Khaleel Khumbar followed with a powerful reflection on the history and literary imagination of Tharparkar, the region that shapes the essays and columns included in his book: Ab Achūt Bolē Gā. He traced the civilizational memory of Nagar Parkar back to over five thousand years ago, when Aryan invasions, guided by their sacred narratives, led to the destruction of the local city and culture. Situating his work within this historical continuum, Khumbar revisited the figure of the achūt (the untouchable), narrating how systemic hierarchies and caste-based exclusions dehumanized communities and, in particular, brutalized women who were denied even the dignity of clothing or speech. Through this lens, his work becomes not only a literary act but a decolonial intervention—restoring visibility and voice to those whose histories were erased from dominant narratives.

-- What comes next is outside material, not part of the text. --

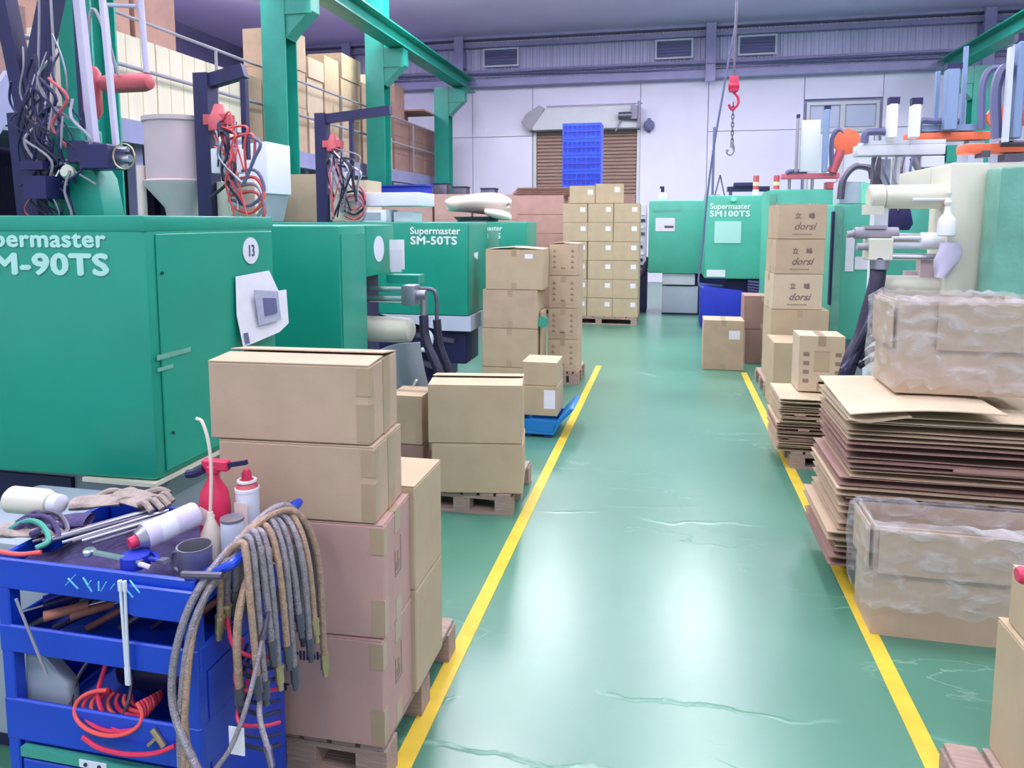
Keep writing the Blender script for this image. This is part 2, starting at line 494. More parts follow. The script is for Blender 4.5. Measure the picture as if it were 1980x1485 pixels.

Riffat Abbas, celebrated Siraiki novelist and poet, offered a deeply philosophical engagement with questions of morality, indigeneity, and cultural rootedness. Drawing upon his novel Mashkharēyāṅ dā Mēlā, Abbas emphasized that wasaib— the Siraiki cultural, political, social, and literary landscape- remains central to his literary and ethical imagination. For him, writing in Siraiki is not merely a linguistic choice but an act of epistemic self-determination: a way of thinking and feeling beyond colonial and metropolitan frameworks. He reflected on how academic discourse in Pakistan must first interrogate the very categories and literary terms it has inherited from colonial epistemologies, arguing for a decolonial turn that allows indigenous vocabularies and sensibilities to shape literary criticism.

Ashu Lal, one of the most significant contemporary voices in Siraiki literature, concluded the discussion with profound reflections on space, both physical and imaginative, as a site of belonging and resistance. He discussed how occupying linguistic and cultural space in one’s own language becomes an act of reclaiming dignity and identity. For Lal, to write in Siraiki is to exist authentically, to inscribe the world from the vantage point of those who have long been excluded from canonical representation. His remarks beautifully intertwined poetics with politics, showing how literature can challenge hierarchies of normality, alienation, and truth.

Together, the three writers illuminated the plurality of human experience in Pakistan’s linguistic landscape. Their works, rooted in Siraiki and Sindhi, foregrounded how literature from the periphery resists homogenization and redefines the intellectual boundaries of the nation.